Slaying Suspect’s Father Skips Police Meeting : Crime: Arresting the father of a youth sought in the shooting of two deaf brothers won’t help, officials say.
The father of a 16-year-old boy suspected of shooting two deaf brothers refused to meet with Los Angeles police Monday to discuss turning in his son.
Joey Bellinger remained in hiding Monday evening after his father failed to show up for a scheduled interview at the Devonshire police station to discuss the Jan. 28 slaying in Granada Hills of Cesar Vieira, 30, and the wounding of his brother Edward, 25, both of Palmdale.
The fugitive’s father, Joe Bellinger, 40, has said he is in contact with the youth, but that he will not turn the boy in unless authorities promise to try him as a juvenile. Police have refused to make such an agreement.
Police said they will not arrest the elder Bellinger on suspicion of harboring or aiding a suspected felon, although they believe they have grounds to do so. “That would only push him underground,” said Detective Michael Brandt. “The point is to get the kid surrendered before he hurts anyone else.”

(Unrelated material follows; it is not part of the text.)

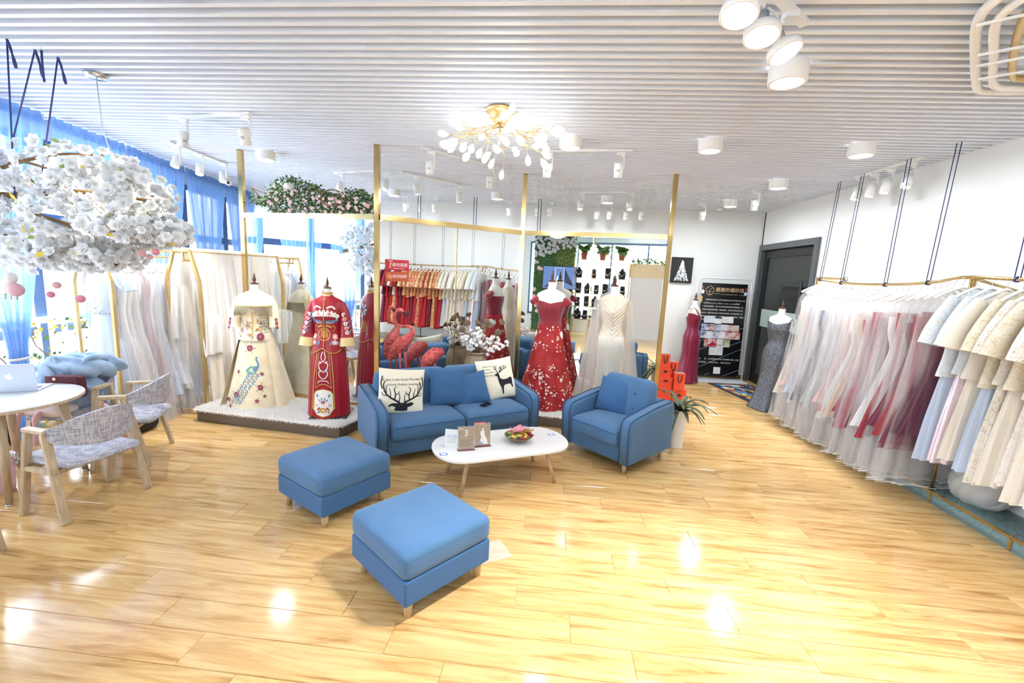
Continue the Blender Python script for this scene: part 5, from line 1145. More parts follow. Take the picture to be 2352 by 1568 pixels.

Bellinger has gone to extraordinary lengths to defend his son, including embarking on a five-day hunger strike and arranging media interviews at his Long Beach home Sunday with a 17-year-old girl who said she witnessed the shooting of the two deaf brothers. The girl’s version of the story, which depicts Joey as shooting the brothers in self-defense, differs from that of the surviving brother, who told police the youth fired without provocation after forcing the brothers’ motorcycle off the road.
Police have declined comment on the girl’s story, but confirmed that they have interviewed her.
Monday, Bellinger produced for reporters a 15-year-old boy who said he also was in the car with Joey and witnessed the shooting. The boy, who said he understands sign language, claimed Joey acted in self-defense and that the deaf brothers were belligerent and made no attempt to communicate before the shooting.
Brandt said police have interviewed the youths who were in the car, but “no one in the car understands sign language. The father is just trying to cover his son’s trail, that’s all.”
The boy later told The Times that although he was interviewed by police they did not ask him whether he knows sign language.
Three years ago the body of Joey’s older sister, Michelle, 16, was found stuffed into three plastic bags on a hillside in the Silver Lake district, her hands, chest and ankles bound with duct tape.
The elder Bellinger dogged the investigation, driving the streets of Silver Lake and sitting on hillsides with binoculars, he said, searching for a car that a friend of Michelle’s had said might have been involved. Even after a 15-year-old boy was arrested and convicted in the killing, Bellinger continued his search for others he believed were implicated in his daughter’s death.
Joey, disturbed by his sister’s murder, dropped out of high school with his father’s permission, Bellinger said. “I lost faith in the school system,” Bellinger said.
Neighbors and a spokesman for the family’s former landlord said Joey caused the family’s eviction from their Fairfax apartment late last year.
Houston Touceda, an attorney for the owner of an apartment building in the 400 block of Orange Grove Avenue, said he was hired to evict the family after neighbors claimed Joey was dealing drugs from the apartment. Touceda recounted a series of violent incidents, including a drive-by shooting that blew out a glass window of the Bellingers’ apartment and a firebombing that scorched the lawn.
“They claimed Joey was a good little boy then, that everyone else was bad, and that all the kid did was play video games,” Touceda said. “But I’ve been involved in thousands of eviction cases before and I’ve never seen a whole neighborhood up in arms like this one was.”
Residents were so incensed that they formed a citizens group called CANE, for Citizens Against Neighborhood Erosion, and approached Los Angeles City Councilman Zev Yaroslavsky to assist them, a spokeswoman for the councilman confirmed Monday.
Neighbors alleged that Joey is the head of a gang called KAOS--an acronym borrowed from the television series “Get Smart”-- which they said stands for Kids Against Our Society.
Detective Joe Lumbreras of the West Bureau’s anti-gang unit said Monday that KAOS was known to police as a “wanna-be gang of white youths who probably used narcotics and believed in racial segregation.” Lumbreras said the gang was primarily known for defacing the Fairfax district with graffiti.
One Fairfax resident who asked not to be identified said that rival gang members made several attacks on the Bellinger residence last summer. “There were two gangs trying to kill Joey,” she said. “That’s when Joey started carrying a gun.”